Migranti, outsider e stranieri: a vicino/lontano Tomaso Montanari racconta la Profezia degli scartati
Lo studioso e Paola Caridi mercoledì 7 maggio inaugurano l’edizione 2025 del Festival :«La loro diversità rappresenta una ricchezza e una risorsa

È la parola “scarto” il filo conduttore dei tanti appuntamenti di vicino/lontano 2025. Una parola che sarà al centro della serata inaugurale del festival, mercoledì 7 alle 19 nella Chiesa di San Francesco. Serata affidata a due voci, la giornalista Paola Cariddi e lo storico dell’arte Tomaso Montanari. “Quando sono debole, è allora che sono forte”: questo il titolo della lectio di quest’ultimo che abbiamo sentito.
Nella breve nota di presentazione lei ha scritto: “La parola “scarto” nella sua polisemia è per i linguisti casuale. Ma, ai miei occhi, è felicissima”. Perché?
«Perché lo scarto è una parola che vuol dire due cose. Scarto è ciò che si scarta, che si butta via, ciò che non serve. Ma lo scarto è anche lo scarto di lato, ai margini, che vuol dire non andare dritti sulla strada di tutti, ma cercare alternative. E spesso lo scarto di lato è anche il movimento improvviso e imprevisto che riapre i giochi, e cambia paradigma. E spesso consente di salvarsi e costruire cose nuove. È la mossa del cavallo che riapre i giochi, e cambia la storia. Apparentemente sembrano due significati opposti, ma in realtà stanno a dire la stessa cosa: ciò che è al margine è ciò che è carico di futuro e non ciò che è al centro».
Sottotitolo del suo intervento, La profezia degli scartati. Qual è questa profezia?
«È appunto questo: che il punto non è cercare la forza la sicurezza la certezza, ma il dubbio la marginalità l’eccentricità, la querness, cioè essere strani, non essere normali, questa parola terribile, costrittiva. Mentre tutto ci spinge a conformarci, a essere conformisti, quando in realtà là conformità e l’uguaglianza non producono e non generano nulla, soprattutto quel diverso che genera il futuro, ti fa andare avanti».

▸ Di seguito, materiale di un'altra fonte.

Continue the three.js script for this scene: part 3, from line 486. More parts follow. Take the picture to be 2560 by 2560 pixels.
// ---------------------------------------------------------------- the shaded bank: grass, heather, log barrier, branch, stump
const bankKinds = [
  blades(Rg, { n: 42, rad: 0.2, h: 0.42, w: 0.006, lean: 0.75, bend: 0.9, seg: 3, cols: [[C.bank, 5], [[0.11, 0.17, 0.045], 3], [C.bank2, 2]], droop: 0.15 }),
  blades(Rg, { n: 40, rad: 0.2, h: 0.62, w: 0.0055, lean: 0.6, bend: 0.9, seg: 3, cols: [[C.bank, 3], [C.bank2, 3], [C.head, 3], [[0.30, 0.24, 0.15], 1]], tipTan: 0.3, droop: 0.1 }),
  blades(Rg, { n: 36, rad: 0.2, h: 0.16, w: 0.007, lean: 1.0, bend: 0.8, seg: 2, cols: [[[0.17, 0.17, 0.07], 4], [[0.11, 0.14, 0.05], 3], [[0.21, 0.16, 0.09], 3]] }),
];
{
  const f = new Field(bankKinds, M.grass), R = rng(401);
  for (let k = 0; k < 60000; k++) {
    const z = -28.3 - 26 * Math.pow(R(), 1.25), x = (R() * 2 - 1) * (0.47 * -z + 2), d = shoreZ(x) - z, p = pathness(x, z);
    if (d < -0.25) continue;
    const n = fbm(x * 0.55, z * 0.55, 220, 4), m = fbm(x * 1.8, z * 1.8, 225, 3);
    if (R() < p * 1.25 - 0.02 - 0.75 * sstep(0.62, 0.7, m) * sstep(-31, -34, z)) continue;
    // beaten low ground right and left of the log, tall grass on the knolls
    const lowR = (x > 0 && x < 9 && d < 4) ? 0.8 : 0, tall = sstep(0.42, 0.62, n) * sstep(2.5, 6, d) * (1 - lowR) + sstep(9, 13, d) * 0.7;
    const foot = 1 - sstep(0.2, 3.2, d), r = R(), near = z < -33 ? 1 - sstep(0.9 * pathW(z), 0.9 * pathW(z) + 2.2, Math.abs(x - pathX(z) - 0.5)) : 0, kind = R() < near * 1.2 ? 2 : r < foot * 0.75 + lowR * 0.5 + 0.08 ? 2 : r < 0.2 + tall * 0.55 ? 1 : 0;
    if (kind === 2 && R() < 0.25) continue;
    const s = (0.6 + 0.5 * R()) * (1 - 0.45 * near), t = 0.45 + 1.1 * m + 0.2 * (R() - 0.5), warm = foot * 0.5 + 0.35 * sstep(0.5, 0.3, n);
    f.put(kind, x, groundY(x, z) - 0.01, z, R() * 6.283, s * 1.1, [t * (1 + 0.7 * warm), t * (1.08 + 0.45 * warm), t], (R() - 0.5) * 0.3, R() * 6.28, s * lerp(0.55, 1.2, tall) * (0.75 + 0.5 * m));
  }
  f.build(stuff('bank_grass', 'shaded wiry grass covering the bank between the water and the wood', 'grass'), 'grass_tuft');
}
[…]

Quali allora gli scartati da cui, come dice lei, può venire uno sguardo e una ricerca per il futuro?
«Per esempio i nuovi italiani, i migranti, gli outsider, quelli che hanno una pelle scura, che hanno una cultura diversa dalla nostra ma che vogliono venire nel nostro paese per vivere. Io non credo che siano un pericolo ma una straordinaria risorsa. Risorsa non nel senso che li dobbiamo usare come schiavi, in un paese come il nostro a crescita zero, a rischio scomparsa e da cui se ne vanno più italiani, soprattutto giovani e laureati, di quanti stranieri ne arrivino, questi sono portatori di un’esperienza e di uno sguardo preziosi, perché capaci di sostenere e cambiare la nostra stanchezza: la loro diversità e la loro integrazione rappresentano davvero una ricchezza nuova, una risorsa unica. Che non è nell’Italia di prima ne nel loro paese ma una terza cosa, nuova, rigeneratrice, che non c’è».
Cosa che nella comunicazione di massa non appare propriamente così, ma sempre più spesso questi “scartati” sono visti come un pericolo, una minaccia per il nostro sistema.

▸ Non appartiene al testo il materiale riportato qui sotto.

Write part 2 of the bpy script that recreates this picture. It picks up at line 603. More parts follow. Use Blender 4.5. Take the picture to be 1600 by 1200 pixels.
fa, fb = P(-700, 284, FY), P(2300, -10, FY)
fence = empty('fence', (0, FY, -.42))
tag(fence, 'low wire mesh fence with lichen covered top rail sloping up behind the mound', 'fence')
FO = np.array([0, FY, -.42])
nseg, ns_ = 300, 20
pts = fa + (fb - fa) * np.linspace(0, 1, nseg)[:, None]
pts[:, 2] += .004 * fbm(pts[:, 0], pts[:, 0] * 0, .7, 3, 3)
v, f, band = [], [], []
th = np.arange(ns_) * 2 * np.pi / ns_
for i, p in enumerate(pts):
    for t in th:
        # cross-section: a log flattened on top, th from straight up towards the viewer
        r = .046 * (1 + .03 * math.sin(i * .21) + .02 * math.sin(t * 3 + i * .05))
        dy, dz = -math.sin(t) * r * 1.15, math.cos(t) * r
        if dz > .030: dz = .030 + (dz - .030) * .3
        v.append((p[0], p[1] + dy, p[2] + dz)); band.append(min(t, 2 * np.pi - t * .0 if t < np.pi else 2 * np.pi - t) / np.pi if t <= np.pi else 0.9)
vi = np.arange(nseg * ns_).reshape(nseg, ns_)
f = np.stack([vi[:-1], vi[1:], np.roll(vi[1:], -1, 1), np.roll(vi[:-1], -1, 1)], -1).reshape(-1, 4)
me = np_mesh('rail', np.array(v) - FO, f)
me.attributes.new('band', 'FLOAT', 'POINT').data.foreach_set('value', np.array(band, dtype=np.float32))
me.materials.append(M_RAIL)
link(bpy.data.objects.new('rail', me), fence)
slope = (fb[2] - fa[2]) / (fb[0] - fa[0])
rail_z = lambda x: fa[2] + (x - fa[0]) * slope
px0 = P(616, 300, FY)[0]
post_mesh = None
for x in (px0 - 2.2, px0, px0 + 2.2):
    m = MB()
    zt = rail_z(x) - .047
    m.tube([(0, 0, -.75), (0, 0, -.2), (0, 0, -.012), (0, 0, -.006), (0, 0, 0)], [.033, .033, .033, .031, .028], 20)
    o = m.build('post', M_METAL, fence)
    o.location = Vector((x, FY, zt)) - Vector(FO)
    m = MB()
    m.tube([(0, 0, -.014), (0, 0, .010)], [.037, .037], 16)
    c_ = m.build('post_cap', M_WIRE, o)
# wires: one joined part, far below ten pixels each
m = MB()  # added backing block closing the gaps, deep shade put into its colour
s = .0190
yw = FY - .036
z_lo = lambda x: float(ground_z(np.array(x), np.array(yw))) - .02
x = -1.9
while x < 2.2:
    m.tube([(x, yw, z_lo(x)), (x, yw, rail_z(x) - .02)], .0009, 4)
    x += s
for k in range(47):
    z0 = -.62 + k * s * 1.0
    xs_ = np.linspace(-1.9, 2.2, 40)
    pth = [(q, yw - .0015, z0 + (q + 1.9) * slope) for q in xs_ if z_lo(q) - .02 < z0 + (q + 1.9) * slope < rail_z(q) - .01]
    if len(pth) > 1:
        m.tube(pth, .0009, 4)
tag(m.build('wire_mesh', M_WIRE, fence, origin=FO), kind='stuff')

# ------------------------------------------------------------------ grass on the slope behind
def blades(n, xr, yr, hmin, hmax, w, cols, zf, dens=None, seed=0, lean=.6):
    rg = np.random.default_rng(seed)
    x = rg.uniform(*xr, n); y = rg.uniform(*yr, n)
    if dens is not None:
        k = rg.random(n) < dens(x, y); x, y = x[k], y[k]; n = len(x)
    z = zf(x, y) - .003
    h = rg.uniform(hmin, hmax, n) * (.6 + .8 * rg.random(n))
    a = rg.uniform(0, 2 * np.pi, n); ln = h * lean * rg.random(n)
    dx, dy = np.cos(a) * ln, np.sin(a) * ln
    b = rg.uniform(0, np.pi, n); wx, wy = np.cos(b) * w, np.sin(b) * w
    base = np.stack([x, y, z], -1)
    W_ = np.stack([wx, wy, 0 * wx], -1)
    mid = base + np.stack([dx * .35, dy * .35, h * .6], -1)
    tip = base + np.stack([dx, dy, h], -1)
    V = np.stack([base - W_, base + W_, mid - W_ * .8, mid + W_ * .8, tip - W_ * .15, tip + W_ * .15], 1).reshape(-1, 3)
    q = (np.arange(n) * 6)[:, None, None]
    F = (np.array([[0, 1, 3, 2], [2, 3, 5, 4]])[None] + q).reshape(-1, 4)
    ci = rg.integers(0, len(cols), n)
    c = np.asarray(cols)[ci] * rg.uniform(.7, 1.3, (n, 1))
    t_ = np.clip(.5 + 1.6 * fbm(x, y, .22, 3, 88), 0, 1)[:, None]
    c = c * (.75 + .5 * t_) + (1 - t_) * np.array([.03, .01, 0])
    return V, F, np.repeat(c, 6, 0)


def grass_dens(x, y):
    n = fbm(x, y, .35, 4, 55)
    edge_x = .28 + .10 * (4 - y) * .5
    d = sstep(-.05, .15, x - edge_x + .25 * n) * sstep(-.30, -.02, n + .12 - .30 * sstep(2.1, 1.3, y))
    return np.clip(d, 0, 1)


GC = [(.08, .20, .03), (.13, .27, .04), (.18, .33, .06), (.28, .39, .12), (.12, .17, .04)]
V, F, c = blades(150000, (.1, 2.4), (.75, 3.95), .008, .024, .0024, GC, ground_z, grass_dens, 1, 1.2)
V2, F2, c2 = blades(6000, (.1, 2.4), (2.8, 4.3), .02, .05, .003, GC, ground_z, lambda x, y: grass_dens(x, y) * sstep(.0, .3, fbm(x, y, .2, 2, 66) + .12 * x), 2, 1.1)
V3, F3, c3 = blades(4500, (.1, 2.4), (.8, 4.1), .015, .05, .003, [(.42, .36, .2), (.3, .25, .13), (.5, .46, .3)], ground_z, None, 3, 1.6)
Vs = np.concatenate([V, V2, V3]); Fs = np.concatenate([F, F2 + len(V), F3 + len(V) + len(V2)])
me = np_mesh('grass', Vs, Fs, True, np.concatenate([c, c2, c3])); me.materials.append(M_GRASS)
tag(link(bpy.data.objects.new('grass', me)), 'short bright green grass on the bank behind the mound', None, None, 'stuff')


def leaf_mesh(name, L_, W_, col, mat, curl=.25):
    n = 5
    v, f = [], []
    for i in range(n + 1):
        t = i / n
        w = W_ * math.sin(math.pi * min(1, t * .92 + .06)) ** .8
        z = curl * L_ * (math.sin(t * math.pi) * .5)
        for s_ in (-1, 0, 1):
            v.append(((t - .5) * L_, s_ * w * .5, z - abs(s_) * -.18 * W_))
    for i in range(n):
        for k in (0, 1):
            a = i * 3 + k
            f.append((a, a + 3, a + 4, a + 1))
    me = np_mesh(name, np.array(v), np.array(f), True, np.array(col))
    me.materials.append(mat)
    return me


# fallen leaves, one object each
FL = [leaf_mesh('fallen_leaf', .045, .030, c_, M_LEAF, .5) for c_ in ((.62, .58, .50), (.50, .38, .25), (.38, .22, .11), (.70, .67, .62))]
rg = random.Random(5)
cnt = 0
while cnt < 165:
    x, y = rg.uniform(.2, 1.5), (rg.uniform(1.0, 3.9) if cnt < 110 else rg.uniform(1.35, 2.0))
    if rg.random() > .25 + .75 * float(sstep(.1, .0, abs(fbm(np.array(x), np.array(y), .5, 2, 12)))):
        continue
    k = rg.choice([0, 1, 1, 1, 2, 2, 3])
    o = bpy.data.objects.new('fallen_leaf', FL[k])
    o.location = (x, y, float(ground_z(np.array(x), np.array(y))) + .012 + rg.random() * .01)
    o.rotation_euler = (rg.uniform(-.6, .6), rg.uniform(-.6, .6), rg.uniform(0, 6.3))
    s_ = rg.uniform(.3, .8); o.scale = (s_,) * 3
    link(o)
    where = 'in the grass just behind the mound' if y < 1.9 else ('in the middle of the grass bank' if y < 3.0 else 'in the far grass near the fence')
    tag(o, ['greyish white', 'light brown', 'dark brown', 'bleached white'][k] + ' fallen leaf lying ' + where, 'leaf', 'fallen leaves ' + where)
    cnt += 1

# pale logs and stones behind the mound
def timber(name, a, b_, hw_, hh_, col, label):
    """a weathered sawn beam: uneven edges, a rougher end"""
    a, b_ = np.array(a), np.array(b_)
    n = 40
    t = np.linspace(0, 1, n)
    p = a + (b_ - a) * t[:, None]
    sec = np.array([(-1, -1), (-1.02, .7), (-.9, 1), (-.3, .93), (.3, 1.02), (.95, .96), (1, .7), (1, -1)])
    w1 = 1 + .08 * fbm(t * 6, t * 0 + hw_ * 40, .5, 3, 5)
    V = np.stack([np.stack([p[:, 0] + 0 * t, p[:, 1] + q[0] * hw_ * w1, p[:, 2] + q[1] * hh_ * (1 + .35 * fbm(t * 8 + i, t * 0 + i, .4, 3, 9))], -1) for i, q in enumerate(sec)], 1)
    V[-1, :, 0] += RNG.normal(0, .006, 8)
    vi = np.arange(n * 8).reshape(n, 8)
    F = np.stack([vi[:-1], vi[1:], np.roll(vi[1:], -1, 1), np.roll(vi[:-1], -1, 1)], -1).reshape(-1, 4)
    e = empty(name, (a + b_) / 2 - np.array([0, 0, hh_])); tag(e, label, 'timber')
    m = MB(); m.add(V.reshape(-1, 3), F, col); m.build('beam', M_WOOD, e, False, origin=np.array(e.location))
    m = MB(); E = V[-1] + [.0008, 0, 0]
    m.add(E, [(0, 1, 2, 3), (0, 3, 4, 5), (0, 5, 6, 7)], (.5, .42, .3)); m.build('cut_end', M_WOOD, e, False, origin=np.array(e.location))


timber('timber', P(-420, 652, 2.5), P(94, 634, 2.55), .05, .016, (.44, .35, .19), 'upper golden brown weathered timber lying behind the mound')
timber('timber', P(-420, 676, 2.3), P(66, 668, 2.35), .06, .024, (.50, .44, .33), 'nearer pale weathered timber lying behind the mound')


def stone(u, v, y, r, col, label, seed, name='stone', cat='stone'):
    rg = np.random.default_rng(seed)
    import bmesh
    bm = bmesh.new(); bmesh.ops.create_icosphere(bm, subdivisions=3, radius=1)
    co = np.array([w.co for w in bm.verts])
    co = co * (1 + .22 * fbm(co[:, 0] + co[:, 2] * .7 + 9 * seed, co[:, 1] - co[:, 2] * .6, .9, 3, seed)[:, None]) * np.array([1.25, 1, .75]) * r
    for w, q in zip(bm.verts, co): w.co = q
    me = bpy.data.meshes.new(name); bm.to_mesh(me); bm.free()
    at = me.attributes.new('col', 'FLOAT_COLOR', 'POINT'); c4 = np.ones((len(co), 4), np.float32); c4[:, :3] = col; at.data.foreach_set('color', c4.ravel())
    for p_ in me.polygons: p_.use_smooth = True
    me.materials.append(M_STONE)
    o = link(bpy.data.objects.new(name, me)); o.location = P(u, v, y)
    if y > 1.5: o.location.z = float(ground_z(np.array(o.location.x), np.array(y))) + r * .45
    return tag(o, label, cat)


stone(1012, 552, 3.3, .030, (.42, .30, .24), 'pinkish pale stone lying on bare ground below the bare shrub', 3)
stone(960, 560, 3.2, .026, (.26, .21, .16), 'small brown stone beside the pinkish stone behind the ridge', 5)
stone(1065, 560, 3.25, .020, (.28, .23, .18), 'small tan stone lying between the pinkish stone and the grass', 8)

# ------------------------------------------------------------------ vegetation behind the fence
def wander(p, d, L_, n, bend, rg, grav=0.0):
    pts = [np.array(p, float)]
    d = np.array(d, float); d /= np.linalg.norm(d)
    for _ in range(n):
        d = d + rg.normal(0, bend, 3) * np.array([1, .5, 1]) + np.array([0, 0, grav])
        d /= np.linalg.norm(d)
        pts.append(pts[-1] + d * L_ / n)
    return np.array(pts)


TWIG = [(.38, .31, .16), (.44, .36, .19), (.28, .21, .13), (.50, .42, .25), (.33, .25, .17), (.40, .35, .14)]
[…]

«La lingua del potere, in questo quella americana di Trump è piuttosto impressionante, è una lingua che conforma tutto. Chi può allora a scardinare questo sistema? Parlando lingue diverse: da questo punto di vista chi è fuori dai giochi, cominciando dalle donne che si tratta sempre di un potere maschile, è portatore di un visione della realtà e di una prospettiva alternative, che significa capacità di decifrare, dimostrare la mendicità e la falsità del linguaggio del potere».
Dostoevskij diceva che la bellezza salverà il mondo. Ha ancora senso questa affermazione, se mai ce l’ha avuto?
«Dipende da come la intendiamo. In sè è alquanto pericolosa, se intesa in modo deresponsabilizzante, nel senso che la bellezza salverà il mondo quindi noi possiamo anche fare nulla o anche peggiorare la situazione. In realtà la bellezza è una cosa molto fragile che va salvaguardata e protetta. Se invece con questa frase si intende dire che quello che salva il mondo non è la volontà di potenza, non è la guerra, la sopraffazione, non è il profitto, il petrolio, la bellezza non come puramente bene estetico ma come la dimensione di umanità e armonia che c’è nel l’uomo, allora questa frase è vera».